Keep the image truthful
The strongest grief metaphors are the ones that honor the reality of loss. Choose the image that truly fits the feeling, not the one that sounds most polished.
FAQs
1. What is a metaphor for grief?
A metaphor for grief is a figurative comparison that describes grief using another image, such as an ocean, winter, or a heavy coat.
2. Why are metaphors for grief useful?
They help make a deeply emotional and often invisible experience easier to understand and express.
3. What is a simple metaphor for grief?
A simple example is: Grief is winter. It suggests coldness, stillness, and a season that must be endured.

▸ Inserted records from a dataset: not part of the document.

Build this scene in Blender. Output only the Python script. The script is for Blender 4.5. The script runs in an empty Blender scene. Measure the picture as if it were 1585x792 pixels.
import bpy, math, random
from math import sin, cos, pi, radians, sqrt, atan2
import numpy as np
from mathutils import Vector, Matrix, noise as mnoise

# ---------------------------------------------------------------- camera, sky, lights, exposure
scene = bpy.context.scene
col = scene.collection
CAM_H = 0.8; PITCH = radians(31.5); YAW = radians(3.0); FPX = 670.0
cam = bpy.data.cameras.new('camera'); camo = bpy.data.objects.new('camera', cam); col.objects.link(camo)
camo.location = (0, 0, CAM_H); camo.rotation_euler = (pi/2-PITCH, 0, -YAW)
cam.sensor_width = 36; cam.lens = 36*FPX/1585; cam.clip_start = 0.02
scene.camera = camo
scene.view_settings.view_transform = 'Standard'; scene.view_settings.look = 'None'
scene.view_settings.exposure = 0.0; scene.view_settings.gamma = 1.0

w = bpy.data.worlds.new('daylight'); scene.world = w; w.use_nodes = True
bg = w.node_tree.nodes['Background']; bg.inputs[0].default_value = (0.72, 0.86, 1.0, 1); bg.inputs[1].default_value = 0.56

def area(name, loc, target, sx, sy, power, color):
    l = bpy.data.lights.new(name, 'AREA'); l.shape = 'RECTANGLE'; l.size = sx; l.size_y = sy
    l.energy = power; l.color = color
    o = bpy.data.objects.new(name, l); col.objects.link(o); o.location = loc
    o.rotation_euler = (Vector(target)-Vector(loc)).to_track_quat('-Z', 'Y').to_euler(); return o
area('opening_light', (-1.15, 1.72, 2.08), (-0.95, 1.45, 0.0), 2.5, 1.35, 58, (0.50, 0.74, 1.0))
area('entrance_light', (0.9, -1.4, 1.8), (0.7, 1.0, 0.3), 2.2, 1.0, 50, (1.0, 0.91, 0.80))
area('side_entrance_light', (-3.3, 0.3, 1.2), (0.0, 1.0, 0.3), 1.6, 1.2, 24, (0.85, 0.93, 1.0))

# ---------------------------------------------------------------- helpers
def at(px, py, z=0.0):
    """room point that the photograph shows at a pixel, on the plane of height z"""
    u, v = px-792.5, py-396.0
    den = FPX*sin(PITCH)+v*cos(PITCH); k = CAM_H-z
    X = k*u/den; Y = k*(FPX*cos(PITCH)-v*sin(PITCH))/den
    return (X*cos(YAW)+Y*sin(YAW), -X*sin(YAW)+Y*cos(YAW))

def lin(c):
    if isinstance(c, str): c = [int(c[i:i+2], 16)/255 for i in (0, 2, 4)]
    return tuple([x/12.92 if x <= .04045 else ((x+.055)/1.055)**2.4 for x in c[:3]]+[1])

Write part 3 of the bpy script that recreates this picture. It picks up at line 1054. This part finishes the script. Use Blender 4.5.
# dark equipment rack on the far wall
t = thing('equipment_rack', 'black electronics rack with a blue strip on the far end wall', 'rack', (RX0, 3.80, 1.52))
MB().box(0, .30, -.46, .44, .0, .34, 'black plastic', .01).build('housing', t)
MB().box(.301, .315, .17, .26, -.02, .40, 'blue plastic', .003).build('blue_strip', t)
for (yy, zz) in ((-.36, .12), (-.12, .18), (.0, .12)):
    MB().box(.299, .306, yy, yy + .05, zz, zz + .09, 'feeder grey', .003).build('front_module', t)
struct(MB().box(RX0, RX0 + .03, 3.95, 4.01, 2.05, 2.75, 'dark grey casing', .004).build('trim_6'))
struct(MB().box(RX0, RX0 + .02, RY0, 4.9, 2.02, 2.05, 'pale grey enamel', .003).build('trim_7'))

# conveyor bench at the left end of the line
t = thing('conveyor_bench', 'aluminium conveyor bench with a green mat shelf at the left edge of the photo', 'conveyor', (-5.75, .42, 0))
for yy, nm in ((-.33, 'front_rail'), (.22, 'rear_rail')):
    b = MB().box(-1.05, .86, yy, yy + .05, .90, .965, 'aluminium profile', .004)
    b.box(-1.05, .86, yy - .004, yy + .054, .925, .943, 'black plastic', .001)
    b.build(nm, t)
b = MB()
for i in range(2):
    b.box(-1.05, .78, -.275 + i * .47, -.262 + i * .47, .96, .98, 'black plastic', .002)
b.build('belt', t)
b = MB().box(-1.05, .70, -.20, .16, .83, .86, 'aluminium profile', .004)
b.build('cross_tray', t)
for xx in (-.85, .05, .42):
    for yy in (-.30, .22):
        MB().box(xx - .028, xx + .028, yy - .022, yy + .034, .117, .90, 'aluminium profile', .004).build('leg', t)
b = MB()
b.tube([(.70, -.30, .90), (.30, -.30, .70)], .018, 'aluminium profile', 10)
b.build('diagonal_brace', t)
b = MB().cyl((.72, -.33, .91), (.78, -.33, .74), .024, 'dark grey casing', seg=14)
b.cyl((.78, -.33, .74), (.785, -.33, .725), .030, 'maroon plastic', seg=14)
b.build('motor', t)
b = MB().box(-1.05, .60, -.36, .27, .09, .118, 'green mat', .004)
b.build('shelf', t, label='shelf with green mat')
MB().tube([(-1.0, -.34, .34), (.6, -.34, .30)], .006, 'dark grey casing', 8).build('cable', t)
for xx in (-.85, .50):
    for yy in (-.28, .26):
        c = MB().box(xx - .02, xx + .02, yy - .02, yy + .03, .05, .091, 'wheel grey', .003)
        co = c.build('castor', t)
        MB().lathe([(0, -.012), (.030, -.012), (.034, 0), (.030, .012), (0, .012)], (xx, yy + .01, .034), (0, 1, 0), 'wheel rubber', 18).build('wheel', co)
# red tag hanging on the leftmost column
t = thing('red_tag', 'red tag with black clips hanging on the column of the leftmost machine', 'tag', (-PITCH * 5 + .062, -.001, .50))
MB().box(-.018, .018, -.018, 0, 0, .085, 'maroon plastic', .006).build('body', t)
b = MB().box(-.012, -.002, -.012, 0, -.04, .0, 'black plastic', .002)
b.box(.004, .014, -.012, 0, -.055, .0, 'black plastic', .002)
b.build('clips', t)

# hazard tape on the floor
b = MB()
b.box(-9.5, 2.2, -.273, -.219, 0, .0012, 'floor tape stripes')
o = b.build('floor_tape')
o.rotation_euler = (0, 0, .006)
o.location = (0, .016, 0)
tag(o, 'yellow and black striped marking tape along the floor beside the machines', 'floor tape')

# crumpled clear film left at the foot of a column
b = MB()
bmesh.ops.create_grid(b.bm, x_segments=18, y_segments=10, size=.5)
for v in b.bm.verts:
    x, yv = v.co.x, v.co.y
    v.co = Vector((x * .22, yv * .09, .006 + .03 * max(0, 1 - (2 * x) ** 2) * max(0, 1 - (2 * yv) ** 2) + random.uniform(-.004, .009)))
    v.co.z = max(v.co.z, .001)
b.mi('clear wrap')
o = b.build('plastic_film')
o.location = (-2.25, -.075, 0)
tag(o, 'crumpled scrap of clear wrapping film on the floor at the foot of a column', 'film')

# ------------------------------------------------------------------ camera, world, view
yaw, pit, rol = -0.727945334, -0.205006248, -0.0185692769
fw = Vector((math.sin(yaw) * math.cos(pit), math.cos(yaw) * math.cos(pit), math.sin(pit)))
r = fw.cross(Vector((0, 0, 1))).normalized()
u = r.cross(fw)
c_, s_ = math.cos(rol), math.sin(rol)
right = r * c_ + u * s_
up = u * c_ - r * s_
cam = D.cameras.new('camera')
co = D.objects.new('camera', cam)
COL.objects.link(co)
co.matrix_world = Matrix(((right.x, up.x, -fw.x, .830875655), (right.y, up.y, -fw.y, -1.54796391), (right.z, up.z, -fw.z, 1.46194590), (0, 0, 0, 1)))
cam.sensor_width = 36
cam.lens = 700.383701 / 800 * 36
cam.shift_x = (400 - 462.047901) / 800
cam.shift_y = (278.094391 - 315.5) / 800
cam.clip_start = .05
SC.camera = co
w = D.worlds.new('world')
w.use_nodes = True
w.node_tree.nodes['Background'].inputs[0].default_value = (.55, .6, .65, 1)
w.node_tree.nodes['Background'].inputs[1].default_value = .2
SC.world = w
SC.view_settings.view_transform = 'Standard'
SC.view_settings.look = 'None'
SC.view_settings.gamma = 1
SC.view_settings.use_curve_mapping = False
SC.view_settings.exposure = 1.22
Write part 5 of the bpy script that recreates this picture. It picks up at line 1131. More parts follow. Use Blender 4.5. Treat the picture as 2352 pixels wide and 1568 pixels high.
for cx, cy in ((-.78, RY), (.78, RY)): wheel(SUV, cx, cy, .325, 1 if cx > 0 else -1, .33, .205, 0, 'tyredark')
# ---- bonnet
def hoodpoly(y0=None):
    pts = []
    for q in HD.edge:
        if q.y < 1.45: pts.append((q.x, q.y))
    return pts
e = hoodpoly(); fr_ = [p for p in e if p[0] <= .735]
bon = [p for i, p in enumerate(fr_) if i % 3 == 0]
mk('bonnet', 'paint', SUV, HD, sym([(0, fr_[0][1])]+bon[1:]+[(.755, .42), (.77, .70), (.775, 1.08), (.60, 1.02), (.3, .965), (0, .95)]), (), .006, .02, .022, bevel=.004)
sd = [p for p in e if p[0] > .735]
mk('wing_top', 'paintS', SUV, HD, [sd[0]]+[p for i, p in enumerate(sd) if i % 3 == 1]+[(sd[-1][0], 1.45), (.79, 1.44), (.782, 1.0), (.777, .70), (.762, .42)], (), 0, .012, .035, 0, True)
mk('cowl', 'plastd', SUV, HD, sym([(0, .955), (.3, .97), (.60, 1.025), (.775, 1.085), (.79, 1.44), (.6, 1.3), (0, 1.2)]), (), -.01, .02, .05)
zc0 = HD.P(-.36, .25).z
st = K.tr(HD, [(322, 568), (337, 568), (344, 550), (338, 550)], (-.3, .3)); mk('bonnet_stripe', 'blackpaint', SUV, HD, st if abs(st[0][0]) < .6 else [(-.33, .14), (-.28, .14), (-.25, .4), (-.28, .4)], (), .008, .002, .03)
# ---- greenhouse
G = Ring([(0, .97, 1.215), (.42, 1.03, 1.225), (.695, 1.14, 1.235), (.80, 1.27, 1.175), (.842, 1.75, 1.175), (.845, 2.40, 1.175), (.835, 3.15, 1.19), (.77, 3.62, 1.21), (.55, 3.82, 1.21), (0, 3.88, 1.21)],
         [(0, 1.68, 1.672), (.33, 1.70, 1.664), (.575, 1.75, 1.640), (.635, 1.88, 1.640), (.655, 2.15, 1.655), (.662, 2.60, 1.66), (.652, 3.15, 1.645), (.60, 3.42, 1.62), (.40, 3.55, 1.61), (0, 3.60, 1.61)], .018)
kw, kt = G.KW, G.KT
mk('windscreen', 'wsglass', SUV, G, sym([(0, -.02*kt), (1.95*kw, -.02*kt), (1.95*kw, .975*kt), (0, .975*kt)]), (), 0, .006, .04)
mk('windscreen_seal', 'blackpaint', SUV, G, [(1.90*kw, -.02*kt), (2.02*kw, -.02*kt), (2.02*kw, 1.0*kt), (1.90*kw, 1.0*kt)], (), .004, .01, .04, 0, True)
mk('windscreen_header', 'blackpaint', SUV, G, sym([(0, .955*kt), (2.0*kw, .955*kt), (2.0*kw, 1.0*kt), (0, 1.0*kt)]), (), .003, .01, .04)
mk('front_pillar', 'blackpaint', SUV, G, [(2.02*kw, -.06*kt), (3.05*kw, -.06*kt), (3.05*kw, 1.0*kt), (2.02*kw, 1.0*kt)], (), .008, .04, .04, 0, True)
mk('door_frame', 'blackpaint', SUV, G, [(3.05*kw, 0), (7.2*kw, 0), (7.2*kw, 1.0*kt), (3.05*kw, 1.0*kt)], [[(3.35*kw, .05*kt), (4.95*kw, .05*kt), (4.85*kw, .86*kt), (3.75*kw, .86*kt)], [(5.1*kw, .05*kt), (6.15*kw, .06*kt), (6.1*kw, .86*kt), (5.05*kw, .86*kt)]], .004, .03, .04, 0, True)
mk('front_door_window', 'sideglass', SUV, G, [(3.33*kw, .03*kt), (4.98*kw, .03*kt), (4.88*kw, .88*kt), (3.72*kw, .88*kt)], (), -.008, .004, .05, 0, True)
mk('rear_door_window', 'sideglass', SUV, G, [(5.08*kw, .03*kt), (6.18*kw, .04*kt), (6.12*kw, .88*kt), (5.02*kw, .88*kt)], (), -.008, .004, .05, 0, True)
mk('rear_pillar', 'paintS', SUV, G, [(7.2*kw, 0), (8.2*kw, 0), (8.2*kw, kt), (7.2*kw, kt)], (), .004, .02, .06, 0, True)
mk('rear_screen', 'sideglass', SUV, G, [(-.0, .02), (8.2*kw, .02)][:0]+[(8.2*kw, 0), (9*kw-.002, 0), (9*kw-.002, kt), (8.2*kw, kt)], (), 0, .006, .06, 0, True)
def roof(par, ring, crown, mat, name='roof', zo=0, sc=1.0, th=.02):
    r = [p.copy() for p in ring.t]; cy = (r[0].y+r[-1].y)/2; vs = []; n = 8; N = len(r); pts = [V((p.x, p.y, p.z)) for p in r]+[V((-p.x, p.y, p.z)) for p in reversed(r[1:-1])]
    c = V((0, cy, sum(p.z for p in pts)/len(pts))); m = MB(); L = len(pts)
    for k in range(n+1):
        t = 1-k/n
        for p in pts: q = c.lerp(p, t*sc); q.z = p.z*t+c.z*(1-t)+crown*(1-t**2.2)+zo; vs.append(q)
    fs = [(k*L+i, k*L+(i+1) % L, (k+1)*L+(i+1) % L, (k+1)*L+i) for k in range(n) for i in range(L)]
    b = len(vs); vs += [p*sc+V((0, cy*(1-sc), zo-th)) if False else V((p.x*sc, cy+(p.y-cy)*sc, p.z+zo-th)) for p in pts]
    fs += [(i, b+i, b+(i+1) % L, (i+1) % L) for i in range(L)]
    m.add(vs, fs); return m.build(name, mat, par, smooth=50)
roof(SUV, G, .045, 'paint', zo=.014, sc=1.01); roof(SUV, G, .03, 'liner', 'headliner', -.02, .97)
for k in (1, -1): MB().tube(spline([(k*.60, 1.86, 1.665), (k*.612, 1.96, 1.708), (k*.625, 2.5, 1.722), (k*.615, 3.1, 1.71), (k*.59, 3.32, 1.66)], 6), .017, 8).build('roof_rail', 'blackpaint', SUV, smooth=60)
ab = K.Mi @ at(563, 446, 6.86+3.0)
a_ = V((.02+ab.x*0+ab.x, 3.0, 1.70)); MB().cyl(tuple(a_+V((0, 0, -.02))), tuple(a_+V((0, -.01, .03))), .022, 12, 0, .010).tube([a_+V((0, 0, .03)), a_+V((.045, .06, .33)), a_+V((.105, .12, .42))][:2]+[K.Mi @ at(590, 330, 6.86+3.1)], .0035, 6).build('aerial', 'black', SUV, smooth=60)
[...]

4. Can grief metaphors be used in poetry?
Yes. They are especially effective in poetry because they can hold complex emotions in compact and vivid language.
5. How do I create my own grief metaphor?
Think about what grief feels like physically, emotionally, or temporally, then compare it to something with similar qualities or movement.
6. Are grief metaphors only for loss of a person?
No. They can also describe grief over a relationship, dream, identity, place, or any meaningful loss.
7. What makes a strong grief metaphor?
A strong metaphor is vivid, emotionally honest, and easy to picture. It should help the reader feel the grief, not just understand it.
Conclusion
Grief is one of the most universal and private human experiences. It can be vast like an ocean, still like winter, or heavy like a coat we never chose to wear. That is why metaphors matter: they give grief a shape we can recognize, carry, and sometimes speak aloud.
The ocean reminds us that grief comes in waves. Winter reminds us that it can feel cold and suspended. The heavy coat reminds us that loss is often something we carry through ordinary days. Together, these images offer a language for sorrow that is honest, tender, and deeply human.
So when you write about grief, do not stop at the obvious. Let it move, freeze, or weigh down your language. A good metaphor cannot remove pain, but it can make it visible enough to hold—and that can be the beginning of healing.